Provided data »
"""
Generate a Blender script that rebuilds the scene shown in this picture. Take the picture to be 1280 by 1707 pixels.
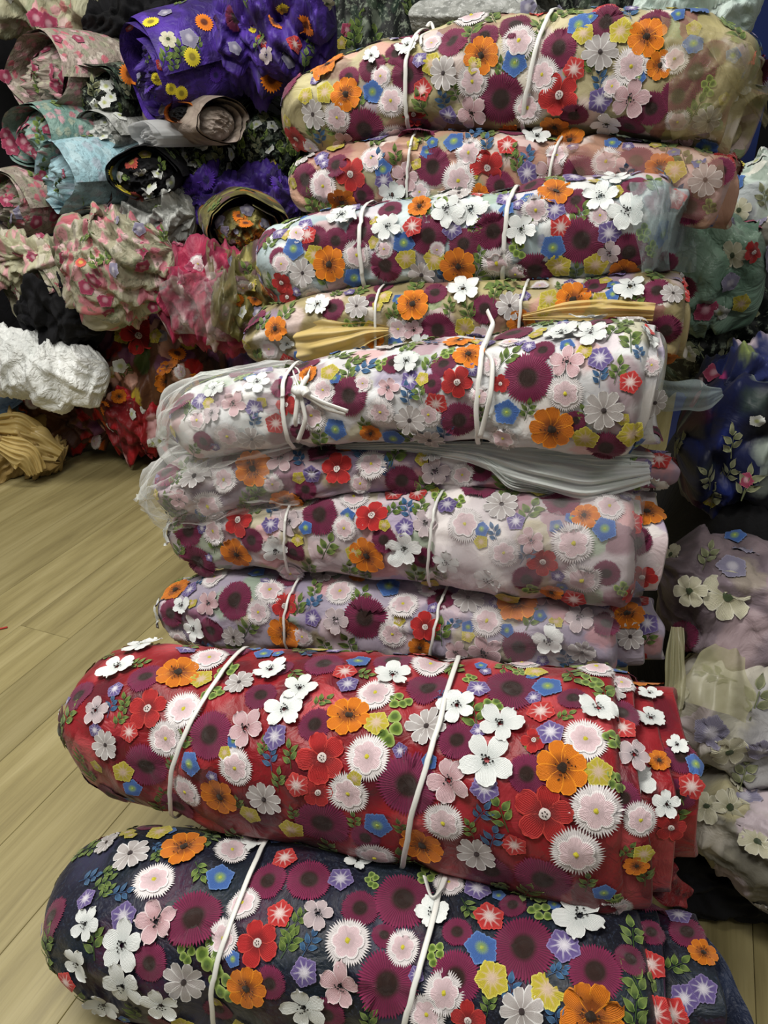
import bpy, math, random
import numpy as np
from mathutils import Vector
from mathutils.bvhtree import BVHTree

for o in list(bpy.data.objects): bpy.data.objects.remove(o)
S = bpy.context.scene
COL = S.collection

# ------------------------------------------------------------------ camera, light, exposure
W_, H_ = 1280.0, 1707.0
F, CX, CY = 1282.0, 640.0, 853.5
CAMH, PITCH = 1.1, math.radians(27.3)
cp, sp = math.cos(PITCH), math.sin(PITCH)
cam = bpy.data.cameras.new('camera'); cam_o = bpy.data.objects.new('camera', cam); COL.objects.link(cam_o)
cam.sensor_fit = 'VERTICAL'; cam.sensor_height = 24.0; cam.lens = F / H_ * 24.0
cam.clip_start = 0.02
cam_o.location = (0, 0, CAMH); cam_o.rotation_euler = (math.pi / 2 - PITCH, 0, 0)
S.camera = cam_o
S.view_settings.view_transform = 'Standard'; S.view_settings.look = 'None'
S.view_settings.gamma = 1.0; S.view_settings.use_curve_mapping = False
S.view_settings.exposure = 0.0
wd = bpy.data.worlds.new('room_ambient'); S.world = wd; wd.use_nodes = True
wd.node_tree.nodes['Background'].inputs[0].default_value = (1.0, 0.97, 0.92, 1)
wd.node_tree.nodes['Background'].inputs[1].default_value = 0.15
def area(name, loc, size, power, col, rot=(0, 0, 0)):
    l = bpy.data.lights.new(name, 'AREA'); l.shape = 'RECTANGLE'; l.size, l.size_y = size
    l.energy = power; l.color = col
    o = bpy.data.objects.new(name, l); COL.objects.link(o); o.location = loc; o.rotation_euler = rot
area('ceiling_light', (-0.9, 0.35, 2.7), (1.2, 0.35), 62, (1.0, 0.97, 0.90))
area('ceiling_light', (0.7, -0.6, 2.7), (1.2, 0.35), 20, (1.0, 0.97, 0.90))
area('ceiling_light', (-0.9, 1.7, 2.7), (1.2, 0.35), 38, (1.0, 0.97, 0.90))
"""
What is being asked » Repeat the full listing above exactly, with no pictures in the copy.

Right answer »
Generate a Blender script that rebuilds the scene shown in this picture. Take the picture to be 1280 by 1707 pixels.
import bpy, math, random
import numpy as np
from mathutils import Vector
from mathutils.bvhtree import BVHTree

for o in list(bpy.data.objects): bpy.data.objects.remove(o)
S = bpy.context.scene
COL = S.collection

# ------------------------------------------------------------------ camera, light, exposure
W_, H_ = 1280.0, 1707.0
F, CX, CY = 1282.0, 640.0, 853.5
CAMH, PITCH = 1.1, math.radians(27.3)
cp, sp = math.cos(PITCH), math.sin(PITCH)
cam = bpy.data.cameras.new('camera'); cam_o = bpy.data.objects.new('camera', cam); COL.objects.link(cam_o)
cam.sensor_fit = 'VERTICAL'; cam.sensor_height = 24.0; cam.lens = F / H_ * 24.0
cam.clip_start = 0.02
cam_o.location = (0, 0, CAMH); cam_o.rotation_euler = (math.pi / 2 - PITCH, 0, 0)
S.camera = cam_o
S.view_settings.view_transform = 'Standard'; S.view_settings.look = 'None'
S.view_settings.gamma = 1.0; S.view_settings.use_curve_mapping = False
S.view_settings.exposure = 0.0
wd = bpy.data.worlds.new('room_ambient'); S.world = wd; wd.use_nodes = True
wd.node_tree.nodes['Background'].inputs[0].default_value = (1.0, 0.97, 0.92, 1)
wd.node_tree.nodes['Background'].inputs[1].default_value = 0.15
def area(name, loc, size, power, col, rot=(0, 0, 0)):
    l = bpy.data.lights.new(name, 'AREA'); l.shape = 'RECTANGLE'; l.size, l.size_y = size
    l.energy = power; l.color = col
    o = bpy.data.objects.new(name, l); COL.objects.link(o); o.location = loc; o.rotation_euler = rot
area('ceiling_light', (-0.9, 0.35, 2.7), (1.2, 0.35), 62, (1.0, 0.97, 0.90))
area('ceiling_light', (0.7, -0.6, 2.7), (1.2, 0.35), 20, (1.0, 0.97, 0.90))
area('ceiling_light', (-0.9, 1.7, 2.7), (1.2, 0.35), 38, (1.0, 0.97, 0.90))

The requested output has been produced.